In his career, Snell has held hitters to a .247 average the third time through the order. That figure rose to .304 this season, but his second time through the order was actually worse, at .307. And while Betts is a right-handed hitter, he batted .200 against lefties like Snell during the regular season, with no home runs.
Mostly, though, Snell just looked like an ace who had a lot more than 73 pitches to offer. He said he had thoroughly scouted the Dodgers and himself, and knew what they were looking for and how to counter.
“I get it, it’s the third time through the lineup, but I think I’m going to make the adjustments I need to make as I see them a third time,” Snell said. “I don’t know — I just believe in me. I believe in myself, I believe in what I was doing.”
So did Kevin Kiermaier, the longest-tenured member of the Rays, who had been enjoying the view from a lonely center field. Besides the nine strikeouts, Snell induced five ground outs, an infield pop-up and a fly out to right.
“I don’t really care what the numbers say,” Kiermaier said, “third time through the order or whatever, there weren’t many guys making contact in general, and no hard contact whatsoever. We all wanted to see him stay in there.”

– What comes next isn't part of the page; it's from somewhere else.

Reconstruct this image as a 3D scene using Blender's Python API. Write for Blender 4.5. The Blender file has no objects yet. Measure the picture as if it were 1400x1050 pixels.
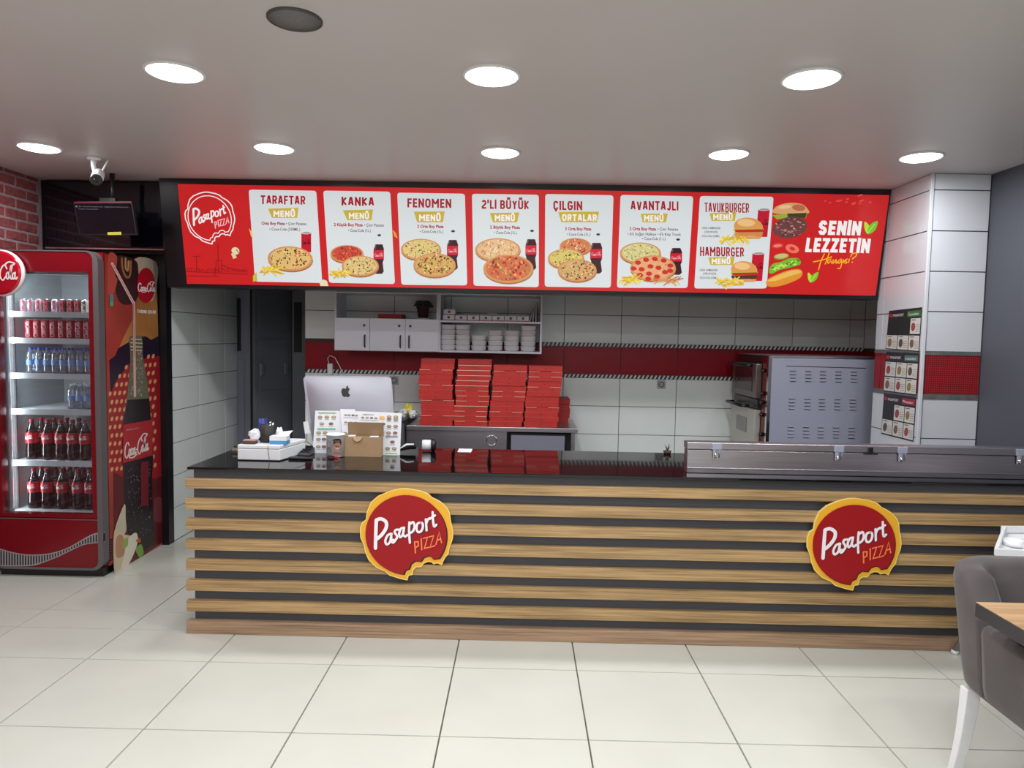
import bpy, math, random
from mathutils import Vector, Matrix
from mathutils.geometry import tessellate_polygon
random.seed(7)
SC = bpy.context.scene
COL = SC.collection
PI = math.pi

# ---------------------------------------------------------------- camera
F_PX, PITCH, YAW, ROLL, CAM_H = 972.0, 0.064918, -0.01168, 0.018102, 1.6089
cy, sy, cp, sp, cr, sr = (math.cos(YAW), math.sin(YAW), math.cos(PITCH), math.sin(PITCH), math.cos(ROLL), math.sin(ROLL))
FW = Vector((sy * cp, cy * cp, -sp)); R0 = Vector((cy, -sy, 0)); U0 = R0.cross(FW)
RT = R0 * cr + U0 * sr; UP = U0 * cr - R0 * sr
CAM = Vector((0, 0, CAM_H))
cd = bpy.data.cameras.new('camera'); cam = bpy.data.objects.new('camera', cd); COL.objects.link(cam)
cam.matrix_world = Matrix(((RT.x, UP.x, -FW.x, CAM.x), (RT.y, UP.y, -FW.y, CAM.y), (RT.z, UP.z, -FW.z, CAM.z), (0, 0, 0, 1)))
cd.sensor_width = 36; cd.lens = 36 * F_PX / 1400; cd.clip_start = 0.02
SC.camera = cam

# ---------------------------------------------------------------- world, exposure
w = bpy.data.worlds.new('world'); SC.world = w; w.use_nodes = True
w.node_tree.nodes['Background'].inputs[0].default_value = (0.6, 0.7, 0.9, 1)
w.node_tree.nodes['Background'].inputs[1].default_value = 0.05
SC.view_settings.view_transform = 'Standard'; SC.view_settings.look = 'None'
SC.view_settings.gamma = 1; SC.view_settings.use_curve_mapping = False
SC.view_settings.exposure = 0.0
SC.cycles.use_denoising = True
SC.cycles.max_bounces = 8; SC.cycles.transparent_max_bounces = 16
SC.cycles.caustics_reflective = False; SC.cycles.caustics_refractive = False
SC.cycles.sample_clamp_indirect = 4
LAMP_POWER = 5.5
LAMP_GLOW = 9.0
BOARD_GLOW = 0.72
CEIL = 2.67

# ---------------------------------------------------------------- pixel -> place on a known plane (measuring aid)
def ray(x, y): return RT * ((x - 700) / F_PX) - UP * ((y - 525) / F_PX) + FW
def on(x, y, p, n):
    d = ray(x, y); n = Vector(n); return CAM + d * ((Vector(p) - CAM).dot(n) / d.dot(n))
def onY(x, y, Y): return on(x, y, (0, Y, 0), (0, 1, 0))
def onX(x, y, X): return on(x, y, (X, 0, 0), (1, 0, 0))
def onZ(x, y, Z): return on(x, y, (0, 0, Z), (0, 0, 1))

# ---------------------------------------------------------------- materials
def lin(c):
    return tuple(((v / 255) / 12.92 if v / 255 <= 0.04045 else ((v / 255 + 0.055) / 1.055) ** 2.4) for v in c)
MATS = {}
def mat(name, rgb, rough=0.5, metal=0.0, emit=0.0, noise=0.0, nscale=8.0, stretch=(1, 1, 1), bump=0.0, spec=0.5, coat=0.0, sheen=0.0, var=0.0, tmpl=None):
    if name in MATS: return MATS[name]
    m = bpy.data.materials.new(name); m.use_nodes = True; MATS[name] = m
    nt = m.node_tree; b = nt.nodes['Principled BSDF']; c = lin(rgb)
    b.inputs['Base Color'].default_value = (*c, 1); b.inputs['Roughness'].default_value = rough
    b.inputs['Metallic'].default_value = metal; b.inputs['Specular IOR Level'].default_value = spec
    b.inputs['Coat Weight'].default_value = coat; b.inputs['Sheen Weight'].default_value = sheen
    if emit:
        b.inputs['Base Color'].default_value = (*(v * 0.25 for v in c), 1)
        b.inputs['Emission Color'].default_value = (*c, 1); b.inputs['Emission Strength'].default_value = emit
    if noise or bump or var:
        g = nt.nodes.new('ShaderNodeNewGeometry'); mp = nt.nodes.new('ShaderNodeMapping'); n = nt.nodes.new('ShaderNodeTexNoise')
        mp.inputs['Scale'].default_value = stretch; n.inputs['Scale'].default_value = nscale; n.inputs['Detail'].default_value = 5
        nt.links.new(g.outputs['Position'], mp.inputs[0]); nt.links.new(mp.outputs[0], n.inputs['Vector'])
        fac = n.outputs['Fac']
        if noise:
            r = nt.nodes.new('ShaderNodeValToRGB')
            r.color_ramp.elements[0].position = 0.3; r.color_ramp.elements[1].position = 0.7
            r.color_ramp.elements[0].color = (*(v * (1 - noise) for v in c), 1)
            r.color_ramp.elements[1].color = (*(min(1, v * (1 + noise)) for v in c), 1)
            nt.links.new(fac, r.inputs[0]); nt.links.new(r.outputs[0], b.inputs['Base Color'])
            if emit: nt.links.new(r.outputs[0], b.inputs['Emission Color'])
        if bump:
            bm = nt.nodes.new('ShaderNodeBump'); bm.inputs['Strength'].default_value = bump; bm.inputs['Distance'].default_value = 0.01
            nt.links.new(fac, bm.inputs['Height']); nt.links.new(bm.outputs[0], b.inputs['Normal'])
    return m
def wood(name, dark, light, scale=1.0):
    m = bpy.data.materials.new(name); m.use_nodes = True; MATS[name] = m
    nt = m.node_tree; b = nt.nodes['Principled BSDF']; b.inputs['Roughness'].default_value = 0.5
    g = nt.nodes.new('ShaderNodeNewGeometry'); oi = nt.nodes.new('ShaderNodeObjectInfo')
    mp = nt.nodes.new('ShaderNodeMapping'); mp.inputs['Scale'].default_value = (1.2 * scale, 30 * scale, 70 * scale)
    n = nt.nodes.new('ShaderNodeTexNoise'); n.inputs['Scale'].default_value = 1.6; n.inputs['Detail'].default_value = 8; n.inputs['Roughness'].default_value = 0.6
    n2 = nt.nodes.new('ShaderNodeTexNoise'); n2.inputs['Scale'].default_value = 2.2; n2.inputs['Detail'].default_value = 3
    mp2 = nt.nodes.new('ShaderNodeMapping'); mp2.inputs['Scale'].default_value = (1, 3, 9)
    mx = nt.nodes.new('ShaderNodeMath'); mx.operation = 'MULTIPLY_ADD'; mx.inputs[1].default_value = 0.45
    r = nt.nodes.new('ShaderNodeValToRGB'); r.color_ramp.elements[0].position = 0.48; r.color_ramp.elements[1].position = 0.88
    r.color_ramp.elements[0].color = (*lin(dark), 1); r.color_ramp.elements[1].color = (*lin(light), 1)
    L = nt.links.new
    L(g.outputs['Position'], mp.inputs[0]); L(mp.outputs[0], n.inputs['Vector'])
    L(g.outputs['Position'], mp2.inputs[0]); L(mp2.outputs[0], n2.inputs['Vector'])
    L(n2.outputs['Fac'], mx.inputs[0]); L(n.outputs['Fac'], mx.inputs[2]); L(mx.outputs[0], r.inputs[0]); L(r.outputs[0], b.inputs['Base Color'])
    bp = nt.nodes.new('ShaderNodeBump'); bp.inputs['Strength'].default_value = 0.15; bp.inputs['Distance'].default_value = 0.004
    L(n.outputs['Fac'], bp.inputs['Height']); L(bp.outputs[0], b.inputs['Normal'])
    return m
def glassy(name, tint=(255, 255, 255), refl=0.12, rough=0.03, cloud=0.0):
    m = bpy.data.materials.new(name); m.use_nodes = True; MATS[name] = m
    nt = m.node_tree; nt.nodes.remove(nt.nodes['Principled BSDF']); out = nt.nodes['Material Output']
    t = nt.nodes.new('ShaderNodeBsdfTransparent'); t.inputs[0].default_value = (*lin(tint), 1)
    gl = nt.nodes.new('ShaderNodeBsdfGlossy'); gl.inputs['Roughness'].default_value = rough; gl.inputs[0].default_value = (1, 1, 1, 1)
    f = nt.nodes.new('ShaderNodeFresnel'); f.inputs[0].default_value = 1.45
    a = nt.nodes.new('ShaderNodeMath'); a.operation = 'ADD'; a.inputs[1].default_value = refl; a.use_clamp = True
    x = nt.nodes.new('ShaderNodeMixShader'); L = nt.links.new
    L(f.outputs[0], a.inputs[0]); L(a.outputs[0], x.inputs[0]); L(t.outputs[0], x.inputs[1]); L(gl.outputs[0], x.inputs[2])
    if cloud:
        d = nt.nodes.new('ShaderNodeBsdfDiffuse'); d.inputs[0].default_value = (*lin(tint), 1)
        y = nt.nodes.new('ShaderNodeMixShader'); y.inputs[0].default_value = cloud
        L(x.outputs[0], y.inputs[1]); L(d.outputs[0], y.inputs[2]); L(y.outputs[0], out.inputs[0])
    else: L(x.outputs[0], out.inputs[0])
    return m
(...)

Last October, facing elimination in Game 6 of the World Series, the Washington Nationals let Stephen Strasburg work into the ninth inning in Houston. Strasburg’s masterful performance forced a Game 7, which the Nationals won when the Astros’ manager, A.J. Hinch, pulled Zack Greinke too soon.
So it is again, another World Series that ends with a manager trusting match-ups over pedigree, afraid to let an ace be an ace. Snell will never get this game back, and may always wonder what could have been.
“The hardest thing for me is I was rolling, I was in a groove,” he said. “I just really felt dominant, like I had them guessing. It’s just tough for me, man. It’s going to be tough for me for a while to accept that, accept losing the World Series.”